Le imprese italiane sono troppo piccole, incapaci di crescere e di innovare, e troppo specializzate negli stessi settori a bassa tecnologia e in cui operano le economie emergenti, ben più competitive.

E’ una critica piuttosto radicale al ‘modello’ italiano, finora motivo di orgoglio per gli imprenditori e i politici del Paese, che viene dal rapporto sugli squilibri macroeconomici dei paesi membri, pubblicato oggi dalla Commissione e presentato a Bruxelles dal commissario agli Affari economici e monetari, Olli Rehn.

La performance delle esportazioni italiane, afferma il rapporto, “continua a soffrire a causa di un modello di specializzazione dei prodotti non favorevole e della limitata capacità delle imprese di crescere” nelle proprie dimensioni. “Il modello di specializzazione italiano – sottolinea la Commissione – è molto simile a quello dei mercati emergenti come la Cina, con la maggior parte del valore aggiunto nei settori tradizionali relativamente low-tech”; ciò è dovuto “principalmente alla limitata capacità di innovazione delle imprese italiane”.

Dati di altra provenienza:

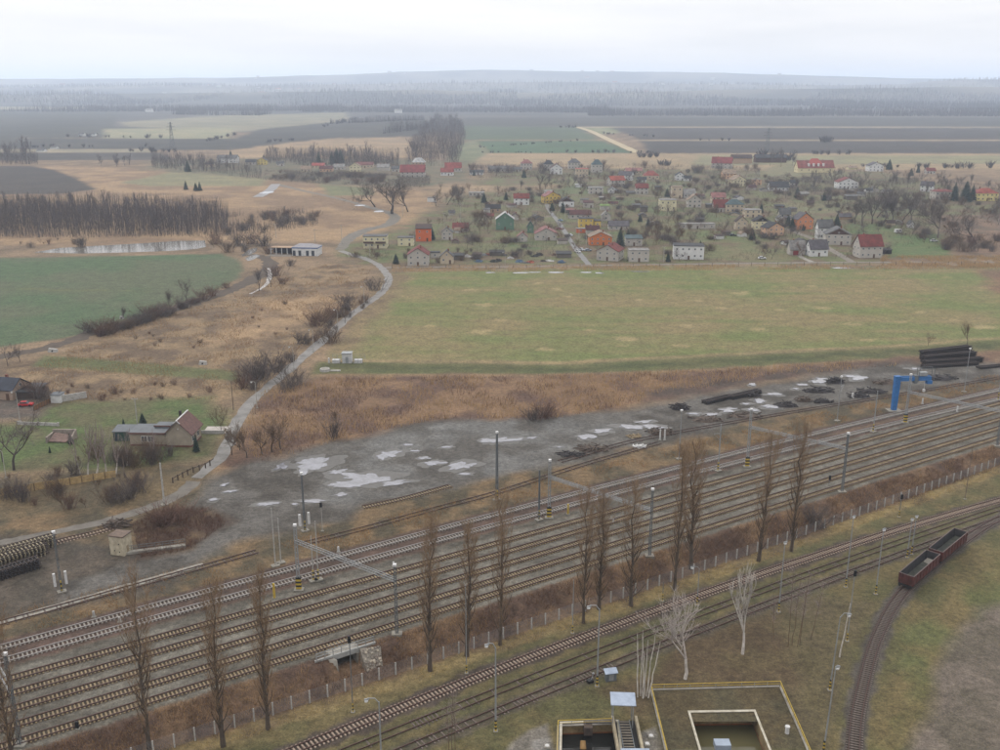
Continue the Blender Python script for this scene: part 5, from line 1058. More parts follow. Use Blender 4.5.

Il rapporto rileva inoltre che “la predominanza di micro e piccole imprese mette in luce le difficoltà delle aziende italiane di crescere e diventare attori internazionali, in ragione delle barriere istituzionali e normative, delle caratteristiche strutturali delle imprese e di un ambiente non ‘business-friendly'”.

Questi fattori, inoltre, osserva la Commissione, “limitano il flusso di investimenti stranieri diretti, impedendo all’Italia di trarne vantaggio” direttamente e anche indirettamente, attraverso “il trasferimento di capitali e di conoscenza, un aumento del coinvolgimento nel commercio mondiale e l’impulso per un ambiente imprenditoriale più competitivo e un management delle società più moderno”.

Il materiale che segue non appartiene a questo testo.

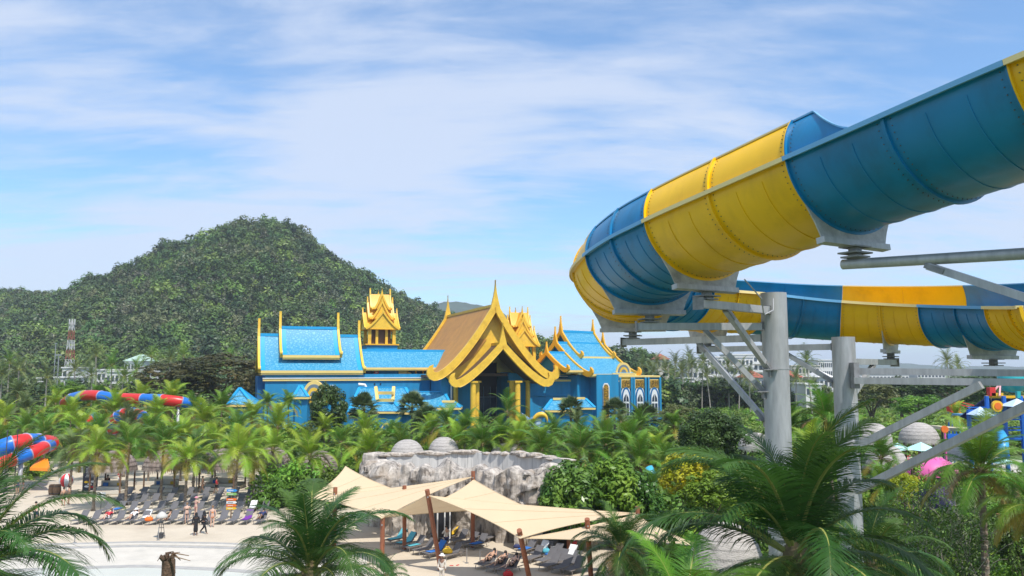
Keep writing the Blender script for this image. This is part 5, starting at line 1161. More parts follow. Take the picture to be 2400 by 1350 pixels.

Il rapporto di oggi presenta solo un’analisi ‘grezza’ degli squilibri macroeconomici di 13 Stati membri, ma a fine maggio la Commissione ne trarrà delle raccomandazioni specifiche, indirizzate a ciascun paese. Raccomanderà la Commissione all’Italia di rinnegare la sua vocazione imprenditoriale e smantellare il suo modello di sviluppo industriale, abbandonando i settori tradizionali ormai occupati dalla Cina e dagli altri emergenti?